Like Article 101 TFEU, Article L. 420-2, paragraph 1, of the Commercial Code prohibits “the abuse […] of a dominant position in the internal market or in a substantial part of it”. The text does not define abuse. At most, it gives a non-exhaustive list which includes refusals to sell, tied sales, discriminatory terms of sale and range agreements.

The Competition Authority contrasts “practices whose purpose or effect is to eliminate competitors” (“structural abuse” or ” exclusionary abuse”) with “behaviors that an undertaking could not adopt without compromising its own interest in a competitive market, or if it did not have the power to dominate the market” (“behavioral abuse ” or “abusive exploitation”). Behavioral abuse and structural abuse are not two watertight categories: depending on whether one looks at the triggering event or at its effects, the same act can often be characterized as both.

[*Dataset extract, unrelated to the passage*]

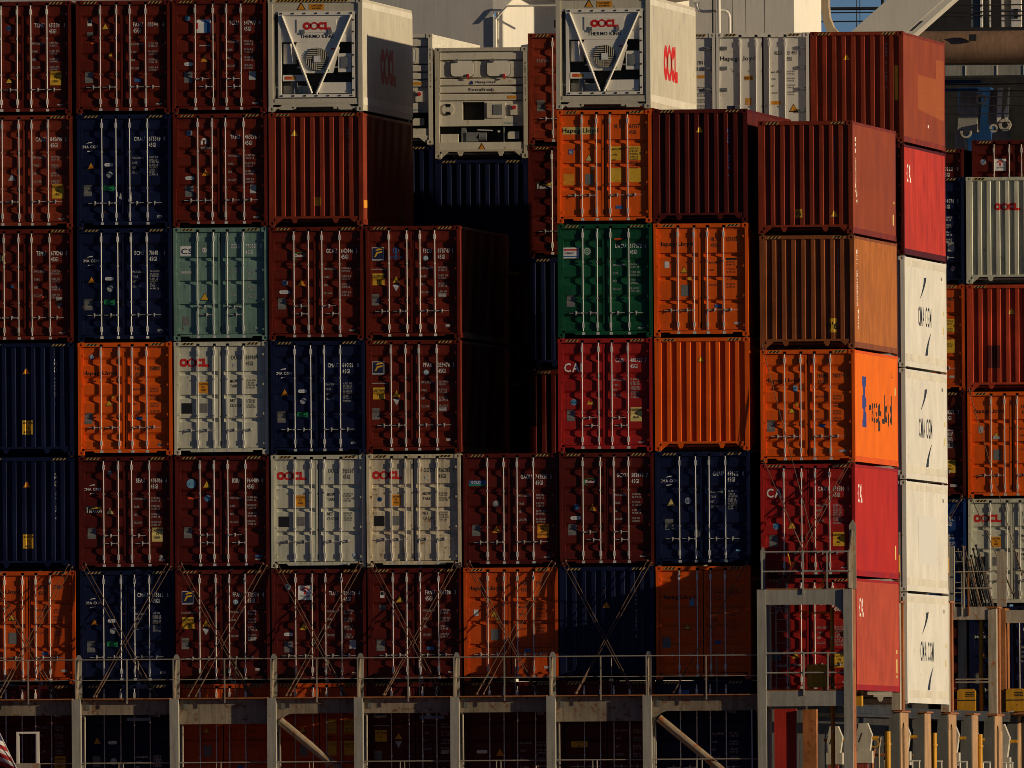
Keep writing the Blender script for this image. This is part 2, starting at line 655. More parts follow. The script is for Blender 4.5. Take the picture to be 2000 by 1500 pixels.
def m_casting():
    """corner casting with an oval hole in the face"""
    b = MB()
    w, d, h = 0.162, 0.178, 0.118
    hole = [(w / 2 + 0.030 * math.cos(a) * 1.0, h / 2 + 0.038 * math.sin(a)) for a in [math.pi / 8 + i * math.pi / 4 for i in range(8)]]
    outer = [(w, h / 2 + 0.03), (w - 0.03, h), (0.03, h), (0, h / 2 + 0.03), (0, h / 2 - 0.03), (0.03, 0), (w - 0.03, 0), (w, h / 2 - 0.03)]
    outer = [(w, h * 0.75), (w * 0.75, h), (w * 0.25, h), (0, h * 0.75), (0, h * 0.25), (w * 0.25, 0), (w * 0.75, 0), (w, h * 0.25)]
    corners = {0: (w, h), 2: (0, h), 4: (0, 0), 6: (w, 0)}
    for i in range(8):
        j = (i + 1) % 8
        f = [(hole[i][0], 0, hole[i][1]), (outer[i][0], 0, outer[i][1])]
        if i in corners:
            f.append((corners[i][0], 0, corners[i][1]))
        f += [(outer[j][0], 0, outer[j][1]), (hole[j][0], 0, hole[j][1])]
        n = len(b.v)
        b.v += f
        b.f.append(tuple(range(n, n + len(f))))
        b.m.append(0)
        b.quad((hole[i][0], 0, hole[i][1]), (hole[j][0], 0, hole[j][1]), (hole[j][0], 0.05, hole[j][1]), (hole[i][0], 0.05, hole[i][1]))
    n = len(b.v)
    b.v += [(p[0], 0.05, p[1]) for p in hole]
    b.f.append(tuple(range(n, n + 8)))
    b.m.append(0)
    for q in (((0, 0, 0), (0, d, 0), (w, d, 0), (w, 0, 0)), ((0, 0, h), (w, 0, h), (w, d, h), (0, d, h)), ((0, 0, 0), (0, 0, h), (0, d, h), (0, d, 0)), ((w, 0, 0), (w, d, 0), (w, d, h), (w, 0, h)), ((0, d, 0), (0, d, h), (w, d, h), (w, d, 0))):
        b.quad(*q)
    return b.mesh('corner_casting')


def m_side(prof, left=False, z0=0.15, z1=H - 0.08):
    b = MB()
    for (y0, x0), (y1, x1) in zip(prof, prof[1:]):
        if left:
            x0, x1 = W - x0, W - x1
        b.quad((x0, y0, z0), (x1, y1, z0), (x1, y1, z1), (x0, y0, z1))
    return b.mesh('side_wall')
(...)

For an activity to fall within Article L. 420-2, the competition authorities require that it be both anticompetitive and abusive. For a practice to constitute an abuse of a dominant position, the Competition Authority requires that it be both anticompetitive and abusive. In all cases, unlike the European authorities, it requires the existence of a causal link between the dominant position and the abuse, which must also produce an appreciable effect: in the absence of an appreciable effect that has affected the market, practices that are likely to hinder competition within the meaning of Article L. 420-2 cannot, in the Competition Authority’s view, be characterized as abusive. However, proof of a concrete effect is not required. To measure the harm to competition, the Competition Authority frequently uses economic tests such as the “no economic sense” test – according to which practices are anticompetitive when they make no economic sense for the undertaking –  the reduction or elimination of competition test, or the as efficient competitor test.

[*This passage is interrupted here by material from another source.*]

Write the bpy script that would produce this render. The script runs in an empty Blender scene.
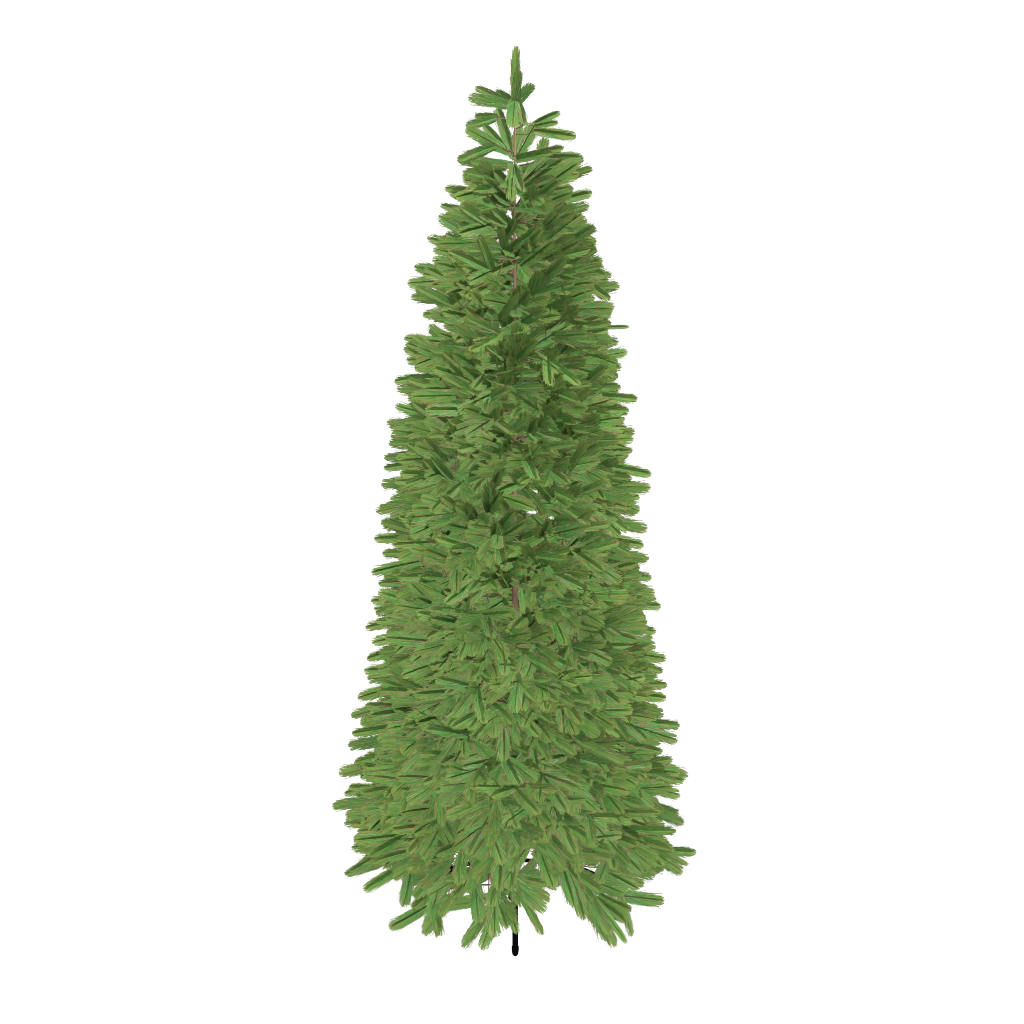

In application of a rule of reason, the Competition Authority, which makes a general assessment, considers as lawful all the behaviors of the dominant undertaking justified by “objective necessity”. It thus balances the legitimate interest of the undertaking against the anticompetitive effects of its behavior. Finally, abuses of a dominant position are likely to benefit under French law from an individual exemption, like restrictive agreements.